Thursday, February 3, 2011

Snow Day Survival Guide

More miserable snow out the back door.
 My kids have been sick a lot this winter.  Meaning no school or day care on a lot of days that we needed them to be able to be elsewhere.  Parenting is all about going with the flow, right?  I really shouldn’t be all that surprised about the sick days, despite our eating pretty darned healthfully, taking vitamins by the truck load, etc, we all seem to have immune systems smaller than sesame seeds. 

We get sick a lot in this house.  To say the very least.  Then came the snow. Mountains of snow, terrible winds with wind chill dropping temperatures into negative double digits, white outs, and thankfully we haven’t had to drag the kids out in it a whole heck of a lot.  But it does lead to a bunch of cabin fever despite your best intentions, right?

There’s only so many rounds of playing Go Fish, Mega Bloks, or pretend before everybody starts ending up a bit loopy.  At least, that’s the case here.  So, I’m here to brainstorm some new ways to cope with the buzzing, frenetic insanity that becomes a house full of kiddos that have been inside for far too long!

-Bust out the stuff your kids don’t play with as often.  I try to rotate our toys in the kids’ rooms and in the living room, so that when they get bored and start launching blocks at the cats or whiny, I have a fresh bunch of stuff for them to check out and play with.

Art time!

-Get crafty!  Paints, colors, play dough, whatever.  My kids can entertain themselves for hours with crafty stuff.  If it’s near a holiday, enlist them to make things like cards, valentines, decorations, etc.  Make new art work for their bedrooms, as kids adore dressing up their rooms with their masterpieces.
Working on homemade Valentines took up the better half of two snow days!
-Teach them a new crafty hobby!  Eva got a friendship bracelet making kit for her birthday and we’ve been working on bracelets ever since. Since I knit, she wants to learn and I found her a pretty kid friendly knitting set on Amazon.  You could teach them how to make play dough, sculpt things out of clay, make puppets for puppet shows, the list is endless.  The result?  Cool new stuff for them to entertain themselves with.

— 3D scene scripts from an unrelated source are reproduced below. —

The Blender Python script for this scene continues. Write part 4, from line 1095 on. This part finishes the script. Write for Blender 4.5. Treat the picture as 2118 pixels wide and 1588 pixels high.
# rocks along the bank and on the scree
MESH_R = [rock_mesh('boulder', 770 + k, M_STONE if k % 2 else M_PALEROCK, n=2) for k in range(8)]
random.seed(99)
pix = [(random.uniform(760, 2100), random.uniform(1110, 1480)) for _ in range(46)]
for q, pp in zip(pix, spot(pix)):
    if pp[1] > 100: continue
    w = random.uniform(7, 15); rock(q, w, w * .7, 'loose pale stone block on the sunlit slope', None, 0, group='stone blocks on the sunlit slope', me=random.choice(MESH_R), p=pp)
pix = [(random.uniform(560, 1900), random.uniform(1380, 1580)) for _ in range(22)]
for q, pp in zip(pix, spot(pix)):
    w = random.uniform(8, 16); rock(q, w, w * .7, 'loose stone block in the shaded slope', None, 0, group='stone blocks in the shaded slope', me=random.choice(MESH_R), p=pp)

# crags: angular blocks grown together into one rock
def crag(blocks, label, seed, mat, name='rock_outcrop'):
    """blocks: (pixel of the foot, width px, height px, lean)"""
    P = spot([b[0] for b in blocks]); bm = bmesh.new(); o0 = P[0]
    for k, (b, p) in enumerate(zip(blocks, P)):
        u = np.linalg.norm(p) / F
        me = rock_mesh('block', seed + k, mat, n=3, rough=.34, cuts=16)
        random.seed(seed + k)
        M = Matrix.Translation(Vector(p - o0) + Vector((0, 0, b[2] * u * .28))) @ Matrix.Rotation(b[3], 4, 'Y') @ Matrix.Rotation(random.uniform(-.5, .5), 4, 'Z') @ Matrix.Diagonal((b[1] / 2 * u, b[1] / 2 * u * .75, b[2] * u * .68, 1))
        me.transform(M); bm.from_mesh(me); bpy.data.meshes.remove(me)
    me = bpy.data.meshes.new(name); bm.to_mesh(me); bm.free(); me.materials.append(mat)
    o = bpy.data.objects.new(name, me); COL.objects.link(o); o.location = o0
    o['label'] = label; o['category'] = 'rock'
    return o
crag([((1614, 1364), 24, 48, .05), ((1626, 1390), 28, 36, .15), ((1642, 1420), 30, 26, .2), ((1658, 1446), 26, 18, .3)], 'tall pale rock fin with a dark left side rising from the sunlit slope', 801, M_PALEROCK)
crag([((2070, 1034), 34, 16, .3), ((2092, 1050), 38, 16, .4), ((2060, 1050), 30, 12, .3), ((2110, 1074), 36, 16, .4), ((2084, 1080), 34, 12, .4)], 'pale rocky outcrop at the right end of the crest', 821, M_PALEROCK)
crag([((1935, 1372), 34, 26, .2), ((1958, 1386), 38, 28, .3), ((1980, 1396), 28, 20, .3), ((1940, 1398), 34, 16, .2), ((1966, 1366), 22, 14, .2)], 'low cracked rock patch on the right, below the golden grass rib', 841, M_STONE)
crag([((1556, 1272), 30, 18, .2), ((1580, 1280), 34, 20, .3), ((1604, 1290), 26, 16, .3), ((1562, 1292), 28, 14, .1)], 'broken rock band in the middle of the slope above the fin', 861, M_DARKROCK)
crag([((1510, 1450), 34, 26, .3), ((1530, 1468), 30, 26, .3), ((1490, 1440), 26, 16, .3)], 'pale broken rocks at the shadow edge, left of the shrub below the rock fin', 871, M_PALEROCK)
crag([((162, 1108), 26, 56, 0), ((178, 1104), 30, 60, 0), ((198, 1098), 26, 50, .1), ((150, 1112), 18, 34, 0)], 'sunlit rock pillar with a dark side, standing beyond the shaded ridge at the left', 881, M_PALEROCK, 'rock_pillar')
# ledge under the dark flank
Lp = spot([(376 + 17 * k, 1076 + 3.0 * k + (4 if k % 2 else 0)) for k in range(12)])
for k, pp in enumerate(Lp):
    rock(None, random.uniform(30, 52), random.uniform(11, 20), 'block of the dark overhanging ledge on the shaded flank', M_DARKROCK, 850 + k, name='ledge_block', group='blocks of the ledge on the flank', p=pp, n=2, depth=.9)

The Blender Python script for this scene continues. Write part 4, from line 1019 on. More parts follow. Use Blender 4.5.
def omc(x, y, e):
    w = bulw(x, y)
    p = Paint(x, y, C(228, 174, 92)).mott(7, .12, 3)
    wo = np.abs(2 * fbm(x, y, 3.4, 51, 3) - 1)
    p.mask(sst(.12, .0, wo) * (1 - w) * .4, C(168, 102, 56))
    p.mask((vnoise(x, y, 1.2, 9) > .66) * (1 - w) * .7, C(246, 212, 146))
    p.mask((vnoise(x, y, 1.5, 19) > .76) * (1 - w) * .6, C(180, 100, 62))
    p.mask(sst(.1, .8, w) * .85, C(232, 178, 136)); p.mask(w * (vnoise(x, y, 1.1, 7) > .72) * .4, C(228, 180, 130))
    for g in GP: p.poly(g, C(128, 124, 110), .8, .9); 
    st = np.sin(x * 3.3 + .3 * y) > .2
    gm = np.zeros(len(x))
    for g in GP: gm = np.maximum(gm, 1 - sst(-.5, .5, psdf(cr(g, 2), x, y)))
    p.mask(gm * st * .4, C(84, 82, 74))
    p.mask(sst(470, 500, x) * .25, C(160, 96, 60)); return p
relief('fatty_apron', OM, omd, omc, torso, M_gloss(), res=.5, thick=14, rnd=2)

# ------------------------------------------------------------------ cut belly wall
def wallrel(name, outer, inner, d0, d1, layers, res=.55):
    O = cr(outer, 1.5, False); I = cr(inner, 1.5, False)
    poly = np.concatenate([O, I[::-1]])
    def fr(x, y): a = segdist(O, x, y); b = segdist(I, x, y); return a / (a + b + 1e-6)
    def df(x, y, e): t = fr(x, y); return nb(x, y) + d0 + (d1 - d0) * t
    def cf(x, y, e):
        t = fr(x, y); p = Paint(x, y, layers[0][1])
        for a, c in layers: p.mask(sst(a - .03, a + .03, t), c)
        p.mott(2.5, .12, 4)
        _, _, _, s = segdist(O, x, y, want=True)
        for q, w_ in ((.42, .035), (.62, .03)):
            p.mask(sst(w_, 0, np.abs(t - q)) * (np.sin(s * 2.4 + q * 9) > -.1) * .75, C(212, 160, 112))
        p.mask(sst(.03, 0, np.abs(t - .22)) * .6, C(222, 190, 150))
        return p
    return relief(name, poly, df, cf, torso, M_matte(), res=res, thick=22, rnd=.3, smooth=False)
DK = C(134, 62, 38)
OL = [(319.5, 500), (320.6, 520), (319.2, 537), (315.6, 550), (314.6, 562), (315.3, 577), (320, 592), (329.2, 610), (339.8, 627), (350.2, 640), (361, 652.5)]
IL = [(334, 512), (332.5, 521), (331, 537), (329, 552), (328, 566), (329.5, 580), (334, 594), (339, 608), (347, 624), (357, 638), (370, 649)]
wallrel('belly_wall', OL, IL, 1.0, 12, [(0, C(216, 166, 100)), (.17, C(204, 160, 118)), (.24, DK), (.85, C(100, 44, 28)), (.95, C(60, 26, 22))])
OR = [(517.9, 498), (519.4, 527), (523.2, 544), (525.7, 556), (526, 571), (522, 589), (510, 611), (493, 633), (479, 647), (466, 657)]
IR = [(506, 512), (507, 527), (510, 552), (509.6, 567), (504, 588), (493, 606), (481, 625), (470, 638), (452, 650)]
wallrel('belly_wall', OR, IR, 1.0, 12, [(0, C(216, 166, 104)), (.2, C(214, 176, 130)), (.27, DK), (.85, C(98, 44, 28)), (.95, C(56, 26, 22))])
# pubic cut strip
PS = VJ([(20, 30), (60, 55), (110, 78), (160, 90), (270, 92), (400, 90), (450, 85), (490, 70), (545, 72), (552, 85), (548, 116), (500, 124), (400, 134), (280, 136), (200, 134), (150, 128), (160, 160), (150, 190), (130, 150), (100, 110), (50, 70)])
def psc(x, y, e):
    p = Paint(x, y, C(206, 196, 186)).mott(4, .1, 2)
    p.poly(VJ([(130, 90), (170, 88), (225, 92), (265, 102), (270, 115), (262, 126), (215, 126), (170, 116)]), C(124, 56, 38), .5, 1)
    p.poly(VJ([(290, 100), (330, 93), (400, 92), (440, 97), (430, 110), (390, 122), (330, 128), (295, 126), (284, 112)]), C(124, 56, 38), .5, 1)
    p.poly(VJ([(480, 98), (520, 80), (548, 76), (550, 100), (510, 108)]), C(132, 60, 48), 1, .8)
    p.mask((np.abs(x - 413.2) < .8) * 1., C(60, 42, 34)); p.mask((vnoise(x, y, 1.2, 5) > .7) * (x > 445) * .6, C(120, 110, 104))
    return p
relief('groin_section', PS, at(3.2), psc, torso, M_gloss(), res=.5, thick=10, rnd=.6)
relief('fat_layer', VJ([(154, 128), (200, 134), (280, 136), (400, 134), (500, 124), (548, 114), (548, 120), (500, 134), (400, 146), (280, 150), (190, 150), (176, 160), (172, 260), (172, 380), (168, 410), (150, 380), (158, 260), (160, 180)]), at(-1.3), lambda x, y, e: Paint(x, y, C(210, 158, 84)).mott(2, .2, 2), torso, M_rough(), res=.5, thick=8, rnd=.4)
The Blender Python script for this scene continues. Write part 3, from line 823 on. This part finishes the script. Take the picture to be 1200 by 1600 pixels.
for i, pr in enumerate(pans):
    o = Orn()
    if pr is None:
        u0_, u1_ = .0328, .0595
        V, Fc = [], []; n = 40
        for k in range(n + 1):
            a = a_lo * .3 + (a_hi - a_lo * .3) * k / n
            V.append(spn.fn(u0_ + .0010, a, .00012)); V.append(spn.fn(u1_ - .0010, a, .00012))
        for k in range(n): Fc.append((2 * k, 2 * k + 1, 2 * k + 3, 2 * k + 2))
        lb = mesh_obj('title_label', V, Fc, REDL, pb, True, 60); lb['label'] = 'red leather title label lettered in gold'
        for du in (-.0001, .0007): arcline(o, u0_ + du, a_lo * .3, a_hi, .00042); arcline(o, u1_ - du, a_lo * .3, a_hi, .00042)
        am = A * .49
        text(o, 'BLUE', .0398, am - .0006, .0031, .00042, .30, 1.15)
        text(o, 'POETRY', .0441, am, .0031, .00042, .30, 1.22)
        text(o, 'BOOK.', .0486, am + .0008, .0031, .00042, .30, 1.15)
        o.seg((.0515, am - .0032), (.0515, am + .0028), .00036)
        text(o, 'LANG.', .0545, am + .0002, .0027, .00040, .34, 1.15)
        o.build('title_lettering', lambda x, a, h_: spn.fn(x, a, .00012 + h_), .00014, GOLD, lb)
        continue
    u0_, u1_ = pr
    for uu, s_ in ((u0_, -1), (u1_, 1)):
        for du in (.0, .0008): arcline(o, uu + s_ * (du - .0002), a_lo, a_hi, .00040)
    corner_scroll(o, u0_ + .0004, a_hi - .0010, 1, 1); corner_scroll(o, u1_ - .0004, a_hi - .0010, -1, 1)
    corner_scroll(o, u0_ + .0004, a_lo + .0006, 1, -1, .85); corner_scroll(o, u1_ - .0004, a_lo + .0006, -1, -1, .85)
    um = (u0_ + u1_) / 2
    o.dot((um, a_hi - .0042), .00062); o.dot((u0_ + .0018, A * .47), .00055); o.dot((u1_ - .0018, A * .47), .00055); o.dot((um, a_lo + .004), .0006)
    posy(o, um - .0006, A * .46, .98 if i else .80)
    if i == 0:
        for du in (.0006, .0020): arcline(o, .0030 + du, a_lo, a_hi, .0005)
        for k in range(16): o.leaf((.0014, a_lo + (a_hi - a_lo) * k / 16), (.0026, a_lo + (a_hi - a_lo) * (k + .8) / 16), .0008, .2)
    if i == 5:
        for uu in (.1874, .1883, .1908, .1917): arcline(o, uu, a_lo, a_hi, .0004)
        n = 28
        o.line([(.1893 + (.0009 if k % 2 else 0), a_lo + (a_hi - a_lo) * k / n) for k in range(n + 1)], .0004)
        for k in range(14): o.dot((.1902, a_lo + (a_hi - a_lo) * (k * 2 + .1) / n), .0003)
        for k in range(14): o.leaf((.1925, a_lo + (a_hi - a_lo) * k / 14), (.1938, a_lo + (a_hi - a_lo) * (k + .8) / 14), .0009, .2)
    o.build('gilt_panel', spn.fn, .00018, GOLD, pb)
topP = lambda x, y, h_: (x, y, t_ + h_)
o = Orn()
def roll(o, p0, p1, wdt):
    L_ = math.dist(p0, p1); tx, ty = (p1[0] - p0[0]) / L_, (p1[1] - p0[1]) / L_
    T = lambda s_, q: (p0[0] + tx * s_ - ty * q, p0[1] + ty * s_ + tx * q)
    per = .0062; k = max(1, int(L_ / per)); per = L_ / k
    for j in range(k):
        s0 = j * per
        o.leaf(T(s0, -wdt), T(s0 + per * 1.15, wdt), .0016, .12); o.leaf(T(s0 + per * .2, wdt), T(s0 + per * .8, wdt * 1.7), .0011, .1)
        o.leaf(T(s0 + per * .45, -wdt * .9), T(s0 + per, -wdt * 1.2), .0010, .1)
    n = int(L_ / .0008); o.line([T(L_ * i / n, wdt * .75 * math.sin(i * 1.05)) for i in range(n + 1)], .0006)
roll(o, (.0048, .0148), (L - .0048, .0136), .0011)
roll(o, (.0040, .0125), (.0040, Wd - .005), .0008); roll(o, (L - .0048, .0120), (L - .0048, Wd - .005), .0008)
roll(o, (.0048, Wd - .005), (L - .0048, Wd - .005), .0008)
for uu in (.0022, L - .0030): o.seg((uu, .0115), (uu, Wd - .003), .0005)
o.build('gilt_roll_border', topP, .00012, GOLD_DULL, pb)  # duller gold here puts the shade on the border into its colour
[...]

-Break out the BIG story time.  You know what I mean, the story time where you read 20 books, look at photo albums, or start on a lengthier book.  Since Eva is 5 ½, we’ve been reading the original Alice in Wonderland by Lewis Carroll, Junie B. Jones books, Madeline, and books of fairy tales.  With Owen, I grab a huge pile of picture books (the ones from when I was a kid by Richard Scarry are a HUGE hit) and we go through each one, touching pictures, saying words, etc.

-Game time!  Connect Four, Jenga, Checkers, Uno, Go Fish, Twister.  Or put on some fun music and dance around like loonies, scream with laughter and work off some pent up energy.

Owen, baking.

-Baking.  My kids are endless about their kitchen curiosity.  Maybe it’s because I cook and bake so much, we spend a lot of time in the kitchen.  Your kids can help get out ingredients, measure and pour, toss things in the garbage, watch things bake and then get to eat the delicious results.
After all else failed, a round of Nintendo so Mama could take a bath equals AWESOME.
When all else fails, it is totally fine to bust out a movie marathon, complete with popcorn and treats.  You never know, the kiddos might be entranced enough to let you do something like read a magazine or just breathe.  Sick days and snow days often are fueled by everybody being cooped up and cranky, but I’ve found that the easiest way to get past all that is to stay busy, and once in awhile, just let the kids do stuff they don’t usually get to do, like watch Toy Story ten times.  What are your favorite kid friendly things to do on sick and/or snow days?